_Task requirements_: What is needed is the run of lines from the one containing "Write part 2" through the one containing "M_PIPE = m_pipe()", echoed exactly, with both ends kept and nothing added.

3D scene scripts
= = = = =
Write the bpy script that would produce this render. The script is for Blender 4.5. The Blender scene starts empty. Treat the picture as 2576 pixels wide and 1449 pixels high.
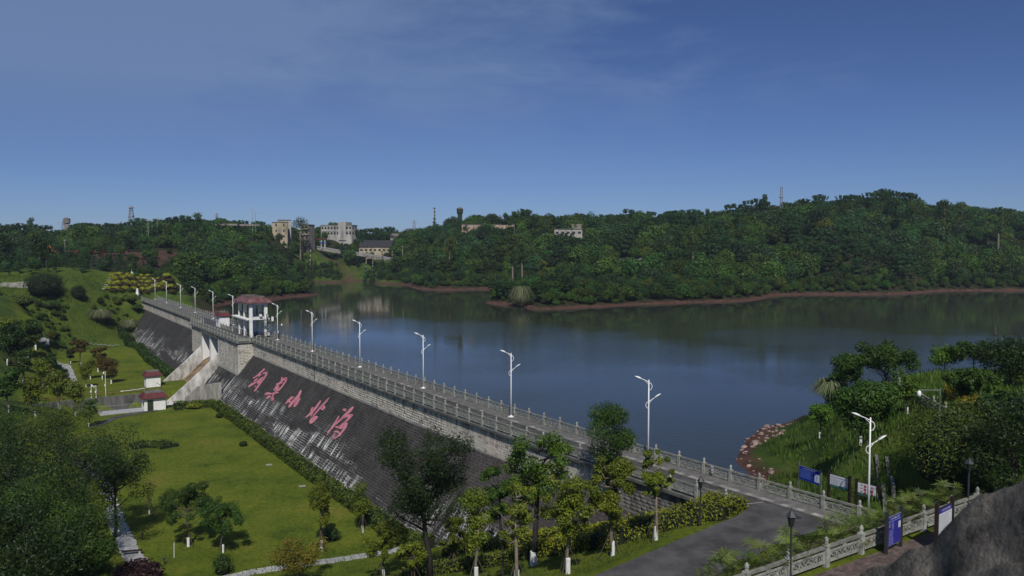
import bpy, math, random
import numpy as np
from mathutils import Vector, Matrix
random.seed(7)
RNG = np.random.default_rng(11)
PI = math.pi
scene = bpy.context.scene
COL = scene.collection
# ------------------------------------------------------------------ camera
FPX, CX, CY, HOR, CAMH = 2003.0, 1288.0, 724.5, 620.0, 18.7      # pixel scale of a 2576 px wide frame; crest road is z = 0
TH = math.atan((CY - HOR) / FPX); CT, ST = math.cos(TH), math.sin(TH)
cam_d = bpy.data.cameras.new('camera'); cam = bpy.data.objects.new('camera', cam_d); COL.objects.link(cam)
cam.location = (0, 0, CAMH); cam.rotation_euler = (PI / 2 - TH, 0, 0)
cam_d.sensor_width = 36; cam_d.lens = 36 * FPX / 2576
cam_d.clip_start = 0.1; cam_d.clip_end = 12000
cam_d.dof.use_dof = True; cam_d.dof.focus_distance = 140; cam_d.dof.aperture_fstop = 4.5
scene.camera = cam
# ------------------------------------------------------------------ world, sun, exposure
SUN_EL = math.radians(47); SUN_AZ = math.atan2(0.10, -1.0)         # behind the camera, slightly to its right
SV = Vector((math.sin(SUN_AZ) * math.cos(SUN_EL), math.cos(SUN_AZ) * math.cos(SUN_EL), math.sin(SUN_EL)))
world = bpy.data.worlds.new('World'); scene.world = world; world.use_nodes = True
wn = world.node_tree.nodes; wl = world.node_tree.links; wn.clear()
def N(t, typ, **kw):
    n = t.nodes.new(typ)
    for k, v in kw.items():
        if k == 'inp':
            for a, b in v.items(): n.inputs[a].default_value = b
        else: setattr(n, k, v)
    return n
WT = world.node_tree
sky = N(WT, 'ShaderNodeTexSky', sky_type='NISHITA', sun_disc=False, sun_elevation=SUN_EL, sun_rotation=SUN_AZ,
        altitude=3000, air_density=1.0, dust_density=2.0, ozone_density=1.0)
tc = N(WT, 'ShaderNodeTexCoord'); mp = N(WT, 'ShaderNodeMapping'); mp.inputs['Scale'].default_value = (1.0, 1.2, 3.6)
mp.inputs['Rotation'].default_value = (0, 0.10, 0.35)
cn = N(WT, 'ShaderNodeTexNoise', inp={'Scale': 2.3, 'Detail': 9, 'Roughness': 0.62, 'Distortion': 0.6})
cn2 = N(WT, 'ShaderNodeTexNoise', inp={'Scale': 9.0, 'Detail': 6, 'Roughness': 0.6, 'Distortion': 0.9})
sep = N(WT, 'ShaderNodeSeparateXYZ')
mix = N(WT, 'ShaderNodeMath', operation='MULTIPLY_ADD', inp={1: 0.35})
sub = N(WT, 'ShaderNodeMath', operation='MULTIPLY_ADD', inp={1: -1.0, 2: 0.0})      # thicker towards -X
rmp = N(WT, 'ShaderNodeMapRange', inp={'From Min': 0.50, 'From Max': 0.90, 'To Min': 0.0, 'To Max': 0.62})
el = N(WT, 'ShaderNodeMapRange', inp={'From Min': 0.08, 'From Max': 0.20, 'To Min': 0.0, 'To Max': 1.0})
mulc = N(WT, 'ShaderNodeMath', operation='MULTIPLY')
wb = N(WT, 'ShaderNodeMix', data_type='RGBA', blend_type='MULTIPLY'); wb.inputs[0].default_value = 1.0; wb.inputs[7].default_value = (0.515, 0.645, 0.96, 1)   # camera white balance
cm = N(WT, 'ShaderNodeMix', data_type='RGBA'); cm.inputs[7].default_value = (2.9, 4.2, 6.9, 1)
bg = N(WT, 'ShaderNodeBackground'); bg.inputs['Strength'].default_value = 0.065
wo = N(WT, 'ShaderNodeOutputWorld')
wl.new(tc.outputs['Generated'], mp.inputs['Vector']); wl.new(mp.outputs[0], cn.inputs['Vector']); wl.new(mp.outputs[0], cn2.inputs['Vector'])
wl.new(tc.outputs['Generated'], sep.inputs[0])
wl.new(cn2.outputs['Fac'], mix.inputs[0]); wl.new(cn.outputs['Fac'], mix.inputs[2])
wl.new(sep.outputs['X'], sub.inputs[0]); wl.new(mix.outputs[0], sub.inputs[2])
sub.inputs[1].default_value = -0.70
wl.new(sub.outputs[0], rmp.inputs['Value']); wl.new(sep.outputs['Z'], el.inputs['Value'])
wl.new(rmp.outputs[0], mulc.inputs[0]); wl.new(el.outputs[0], mulc.inputs[1])
wl.new(mulc.outputs[0], cm.inputs[0]); wl.new(sky.outputs[0], wb.inputs[6]); wl.new(wb.outputs[2], cm.inputs[6]); wl.new(cm.outputs[2], bg.inputs['Color'])
wl.new(bg.outputs[0], wo.inputs['Surface'])
sun_d = bpy.data.lights.new('sun', 'SUN'); sun_d.energy = 3.6; sun_d.angle = math.radians(0.6); sun_d.color = (1.0, 0.95, 0.87)
sun = bpy.data.objects.new('sun', sun_d); COL.objects.link(sun)
sun.rotation_euler = (-SV).to_track_quat('-Z', 'Y').to_euler(); sun.location = (0, -50, 120)
scene.view_settings.view_transform = 'Standard'; scene.view_settings.look = 'None'
scene.view_settings.exposure = 0.0; scene.view_settings.gamma = 1.0; scene.view_settings.use_curve_mapping = False
scene.render.engine = 'CYCLES'
scene.cycles.max_bounces = 5; scene.cycles.diffuse_bounces = 2; scene.cycles.glossy_bounces = 3
scene.cycles.transmission_bounces = 2; scene.cycles.volume_bounces = 0; scene.cycles.transparent_max_bounces = 4
scene.cycles.use_denoising = True
# ------------------------------------------------------------------ helpers: places
def ray(x, y):
    px, py = (x - CX) / FPX, (CY - y) / FPX
    return np.array([px, CT + py * ST, -ST + py * CT])
def at_z(x, y, z):
    r = ray(x, y); t = (z - CAMH) / r[2]; return np.array([r[0] * t, r[1] * t, z])
def at_d(x, y, dist):
    r = ray(x, y); t = dist / math.hypot(r[0], r[1]); return np.array([r[0] * t, r[1] * t, CAMH + r[2] * t])
AZ = math.radians(32.9)
O2 = np.array([12.0, 69.2]); DV = np.array([-math.sin(AZ), math.cos(AZ)]); NV = np.array([-math.cos(AZ), -math.sin(AZ)])
DROT = PI / 2 + AZ                                                   # dam frame: local x = along the crest (s), local y = downstream (q)
def bend(s): return -0.00058 * max(0.0, 35.0 - max(s, -30)) ** 2
def W(s, q, z=0.0):
    p = O2 + s * DV + (q + bend(s)) * NV; return np.array([p[0], p[1], z])
def SQ(x, y):
    vx, vy = x - O2[0], y - O2[1]; s = vx * DV[0] + vy * DV[1]; q = vx * NV[0] + vy * NV[1]
    return s, q + 0.00058 * np.maximum(0, 35 - np.maximum(s, -30)) ** 2
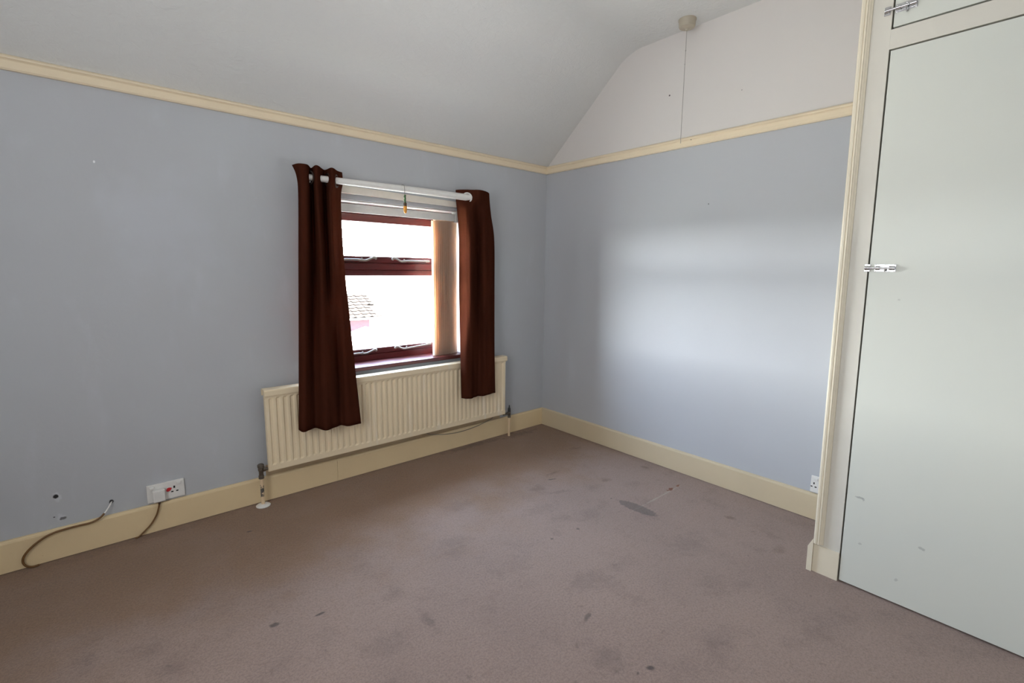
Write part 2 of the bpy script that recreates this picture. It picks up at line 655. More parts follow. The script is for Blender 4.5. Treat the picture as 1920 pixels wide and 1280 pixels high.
def m_pipe():
    a = Mat('chipped_cream_pipe_paint', lin(228, 202, 166), 0.4)
    a.mix(a.spot((-2.10, -0.065, 0.085), (0.02, 0.02, 0.03), wob=0.6, wscale=60), lin(92, 88, 84))
    return a.done()


M_PIPE = m_pipe()

# ------------------------------------------------------------------ room shell
OX0, OX1, OZ0, OZ1 = -1.82, -0.76, 0.636, 1.615     # window opening
RZ0, RZ1 = 1.9514, 2.009                            # picture rail
CZ = 2.597
b = MB().box(XL - 0.25, 0.2, YR - 0.25, 0.28, -0.25, 0.0)
struct(b.build('floor', M_CARPET))

b = MB()
b.box(XL, OX0, 0, 0.28, 0, 2.08).box(OX1, 0, 0, 0.28, 0, 2.08).box(OX0, OX1, 0, 0.28, 0, OZ0).box(OX0, OX1, 0, 0.28, OZ1, 2.08)
struct(b.build('wall_back', M_WALLB))
struct(MB().box(0, 0.2, YR - 0.25, 0.28, 0, 2.75).build('wall_right', M_WALLR))
struct(MB().box(XL - 0.25, XL, YR - 0.25, 0.28, 0, 2.75).build('wall_left', M_WALLP))
struct(MB().box(XL, 0, YR - 0.25, YR, 0, 2.75).build('wall_rear', M_WALLP))

# ceiling: slope above the window wall, soft curve, flat part; one plastered surface with thickness
SL = math.atan(0.843)
T = 0.105                                           # tangent length of the rounded corner
RAD = T / math.tan(SL / 2)
yc = -(CZ - 2.0) / 0.843                            # where slope and flat would meet
prof = [(yc * k / 6 * (1 - T * math.cos(SL) / -yc), 2.0 + 0.843 * -(yc * k / 6 * (1 - T * math.cos(SL) / -yc))) for k in range(6)]
for k in range(13):
    t = SL * (1 - k / 12)                           # surface angle along the arc
    prof.append((yc - T + RAD * math.sin(t), CZ - RAD * (1 - math.cos(t))))
prof += [(-1.4, CZ), (-2.2, CZ), (YR, CZ)]
n = len(prof)
outer = [(0.28, 2.0 + 0.0), (0.28, 2.2), (-0.6, 2.85), (YR, 2.85)]
full = prof + outer[::-1]
b = MB().prism(full, lambda y, z, x: (x, y, z), [XL, 0.0], smooth=False)
b.s = [True if i < n - 1 else False for i in range(len(b.s))]
struct(b.build('ceiling', M_CEIL))

# picture rails
rail = [(0.0, 0.0), (0.012, 0.0), (0.017, 0.006), (0.0155, 0.020), (0.0150, 0.033), (0.0175, 0.036), (0.0235, 0.040), (0.0245, 0.044), (0.020, 0.050), (0.011, 0.055), (0.0, 0.058)]
struct(MB().prism(rail, lambda a, h, x: (x, -a, RZ0 + h), [XL, -0.0005]).build('trim_1', M_RAIL))
b = MB().prism(rail, lambda a, h, y: (-a, y, RZ0 + h), [-0.0005, -2.085])
o = struct(b.build('trim_2', M_RAIL))
o2 = MB().lathe([(0.0022, 0), (0.0022, 0.002), (0.0005, 0.0025)], (-0.018, -1.178, 1.985), (-1, 0, 0), 10).build('nail_head', M_HOLE, o)

# skirting boards: rounded top edge
ZS = 0.1355
sk = [(0.0, 0.003), (0.016, 0.003), (0.016, ZS - 0.012), (0.014, ZS - 0.004), (0.009, ZS - 0.0005), (0.0, ZS)]
b = MB().prism(sk, lambda a, h, x: (x, -a - 0.002, h), [XL, -1.6878]).prism(sk, lambda a, h, x: (x, -a - 0.002, h), [-1.6862, -0.0005])
struct(b.build('baseboard_back', M_SKIRT))
struct(MB().prism(sk, lambda a, h, y: (-a, y, h * 1.012), [-0.016, -2.09]).build('baseboard_right', M_SKIRT_TINT))
struct(MB().prism(sk, lambda a, h, y: (XL + a, y, h), [-0.016, YR]).build('baseboard_left', M_SKIRT))
struct(MB().prism(sk, lambda a, h, x: (x, YR + a, h), [XL, -0.5]).build('baseboard_rear', M_SKIRT))

# ------------------------------------------------------------------ window 1
GY = 0.15
wf = MB()
wf.bbox(OX0, OX0 + 0.045, GY, GY + 0.07, 0.66, OZ1, 0.003).bbox(OX1 - 0.045, OX1, GY, GY + 0.07, 0.66, OZ1, 0.003)
wf.bbox(OX0 + 0.045, OX1 - 0.045, GY, GY + 0.07, 1.56, OZ1, 0.003)
wf.bbox(OX0 + 0.045, OX1 - 0.045, GY - 0.006, GY + 0.07, 1.228, 1.268, 0.003)
wf.bbox(OX0 + 0.045, OX1 - 0.045, GY, GY + 0.07, 0.655, 0.698, 0.003)
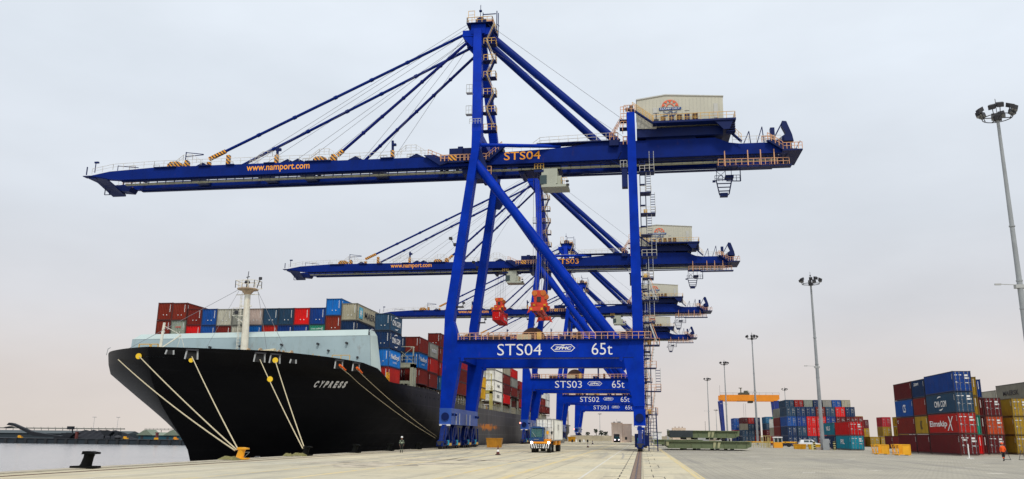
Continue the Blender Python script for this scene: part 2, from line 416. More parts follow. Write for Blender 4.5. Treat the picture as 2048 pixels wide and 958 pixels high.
g = MB(); g.box(-3.4, -3.25, -20, 380, 0, .006); g.box(-26.5, -26.35, -20, 380, 0, .006); tag(g.build('white_line', WL), kind='structure')
g = MB()
for i in range(70):
    x = rc.uniform(6, 60); y = rc.uniform(45, 118); g.box(x, x+rc.uniform(.3, 1.6), y, y+rc.uniform(.12, .5), .004, .009)
for i in range(16):
    x = rc.uniform(-22, 0); y = rc.uniform(45, 125); g.box(x, x+rc.uniform(.4, 1.4), y, y+.25, 0, .006)
tag(g.build('slab_patches', WL), kind='structure')
g = MB()
for (cx, cy, rx, ry, a0) in ((-19.5, 62, 5.5, 5, 0), (-16, 74, 6, 3, 2), (2.2, 40, 1, 5, 1)):
    pts = []
    for i in range(26):
        t = 2*math.pi*i/26; k = 1+.35*math.sin(3*t+a0)+.2*math.sin(7*t+a0*2); pts.append((cx+rx*math.cos(t)*k, cy+ry*math.sin(t)*k))
    g.poly(pts, 'z', 0, .005)
st = bpy.data.materials.new('oil stain'); st.use_nodes = True; n = st.node_tree; b = n.nodes['Principled BSDF']; b.inputs['Roughness'].default_value = .7
t = n.nodes.new('ShaderNodeTexNoise'); t.inputs['Scale'].default_value = .45; t.inputs['Detail'].default_value = 9; t.inputs['Roughness'].default_value = .7
gg = n.nodes.new('ShaderNodeNewGeometry'); n.links.new(gg.outputs['Position'], t.inputs[0])
r = n.nodes.new('ShaderNodeMapRange'); r.inputs[1].default_value = .42; r.inputs[2].default_value = .6; n.links.new(t.outputs[0], r.inputs[0])
x = n.nodes.new('ShaderNodeMix'); x.data_type = 'RGBA'; x.inputs['A'].default_value = (.58, .50, .37, 1); x.inputs['B'].default_value = (.24, .20, .14, 1)
n.links.new(r.outputs[0], x.inputs['Factor']); n.links.new(x.outputs['Result'], b.inputs['Base Color'])
tag(g.build('ground_stain', st), kind='structure')
# tyre tracks worn into the concrete
tm = line_mat('tyre track', (.20, .18, .145), .18)
g = MB(); rt_ = random.Random(12)
for i in range(9):
    x0 = rt_.uniform(-27, -4); y0 = rt_.uniform(40, 90); L = rt_.uniform(25, 60); bend = rt_.uniform(-4, 4); w = .26
    for off in (0, 2.1):
        prev = None
        for k in range(13):
            t = k/12; p = (x0+off+bend*t*t, y0+L*t)
            if prev: g.add([(prev[0], prev[1], .005+.0002*i), (prev[0]+w, prev[1], .005+.0002*i), (p[0]+w, p[1], .005+.0002*i), (p[0], p[1], .005+.0002*i)], [(0, 1, 2, 3)])
            prev = p
tag(g.build('tyre_marks', tm, fix=False), kind='structure')
# water
wm = bpy.data.materials.new('harbour water'); wm.use_nodes = True; n = wm.node_tree; b = n.nodes['Principled BSDF']
b.inputs['Base Color'].default_value = (.34, .34, .345, 1); b.inputs['Roughness'].default_value = .16; b.inputs['IOR'].default_value = 1.33
gg = n.nodes.new('ShaderNodeNewGeometry'); mpn = n.nodes.new('ShaderNodeMapping'); mpn.inputs['Scale'].default_value = (.18, .5, 1)
t = n.nodes.new('ShaderNodeTexNoise'); t.inputs['Scale'].default_value = 1.6; t.inputs['Detail'].default_value = 6
bp = n.nodes.new('ShaderNodeBump'); bp.inputs['Strength'].default_value = .8; bp.inputs['Distance'].default_value = .2
n.links.new(gg.outputs['Position'], mpn.inputs[0]); n.links.new(mpn.outputs[0], t.inputs[0]); n.links.new(t.outputs[0], bp.inputs['Height']); n.links.new(bp.outputs[0], b.inputs['Normal'])
sheet('water', -4500, QX-.02, -200, 6000, WZ, wm)
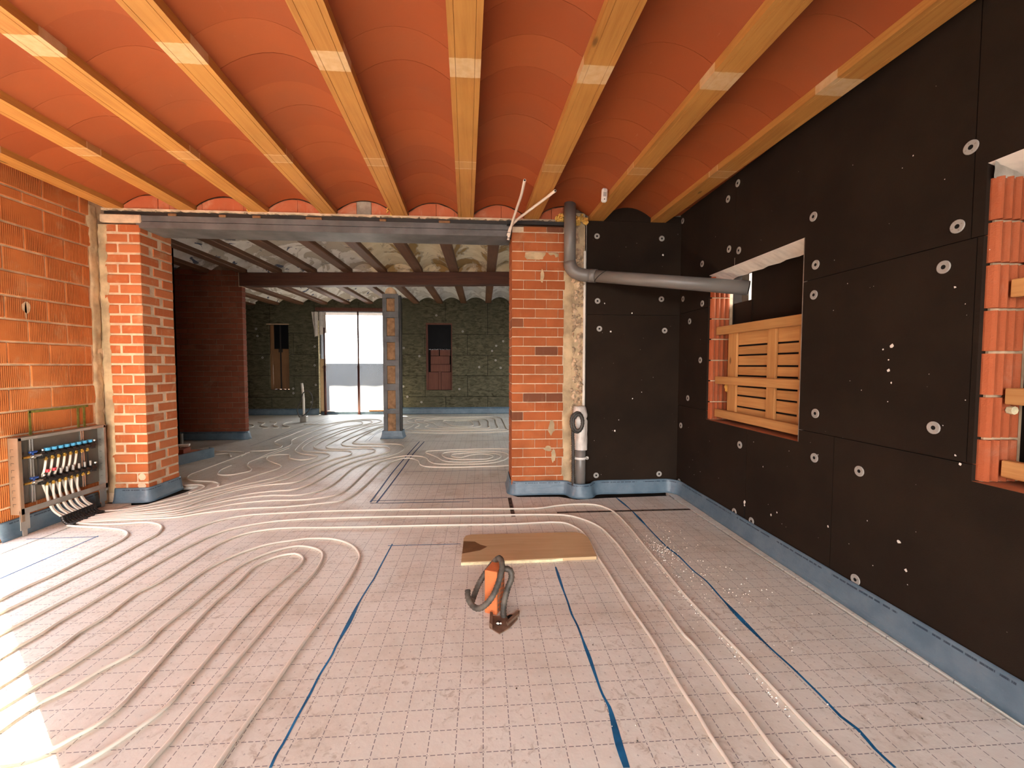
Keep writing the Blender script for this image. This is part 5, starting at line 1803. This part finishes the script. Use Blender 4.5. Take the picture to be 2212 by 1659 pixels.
= = = = =
_Result for this task_:
Write part 2 of the bpy script that recreates this picture. It picks up at line 655. More parts follow. The script is for Blender 4.5. Treat the picture as 1920 pixels wide and 1280 pixels high.
def m_pipe():
    a = Mat('chipped_cream_pipe_paint', lin(228, 202, 166), 0.4)
    a.mix(a.spot((-2.10, -0.065, 0.085), (0.02, 0.02, 0.03), wob=0.6, wscale=60), lin(92, 88, 84))
    return a.done()


M_PIPE = m_pipe()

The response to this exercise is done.